Labor Law Consultation

07.06.2023

SOCIAL PROTECTION WHEN WORKING WITHOUT AN EMPLOYMENT CONTRACT AND IN CIVIL CONTRACT

It is a known practice for some employers to appoint their employees instead of a labor contract, on a civil contract, actually requiring the worker and the employee to observe the working hours, to be actively present in the labor process and in absolutely all elements of the obligations that are characteristic of the employment relationship.

What are the practices regarding the conclusion of civil contracts and is it always aimed to conceal legal requirements when forming the employee-employer relationship?

In essence, such a practice is a circumvention of the law, because it aims to achieve an impermissible result with in principle permitted legal means, and in this case everything is at the expense of the employee. The impermissible result consists in the reduction of the social protection which the labor law gives to the worker or employee.

By paying in the form of a "honorarium" under a civil contract, the worker does not benefit from the guarantees provided for labor remuneration. This means that, unlike an employment contract, a civil contract can generally be terminated much more easily by the employer and the worker can be left without legal protection "on the street", because the insurance under a civil contract does not cover all insurance risks, etc.

This is also the reason why such a practice is defined as vicious and it is highly recommended that the worker or employee does not agree to such a payment scheme, even though it seems tempting and in the interest of both parties at first sight.
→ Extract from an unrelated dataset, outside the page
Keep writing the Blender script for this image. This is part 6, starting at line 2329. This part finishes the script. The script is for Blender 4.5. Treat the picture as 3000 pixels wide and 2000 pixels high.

Of course, not in all cases the conclusion of parallel labor and civil contracts is a matter of choice for the employee. More often, this situation is the result of a kind of pressure exerted by the employer.

In these cases, the control bodies for compliance with labor legislation, and more specifically - the Labor Inspectorate, should exercise their powers and declare the concluded civil contracts as labor contracts, because they involve labor and they violate the rule of relations in the provision of workforce to be regulated only as employment relationships.

According to the law, when such a violation is found, the existence of the employment relationship is announced by a decree of the Labor Inspectorate. It also defines the starting date of the employment relationship.

Fairness requires noting that civil contracts with the employer are not always illegal. It is not uncommon for the parties to an employment relationship to agree that the worker or employee will provide the employer with a service that is outside the scope of his employment obligations. In these situations, the subject of the civil contract is described by the specific result - making an object, delivering a lecture, filming an event, etc.

An example of a lawful civil contract accompanying the employment relationship is, for example, the provision of a service by the employee, which is not related to the fulfillment of the obligations under the employment contract.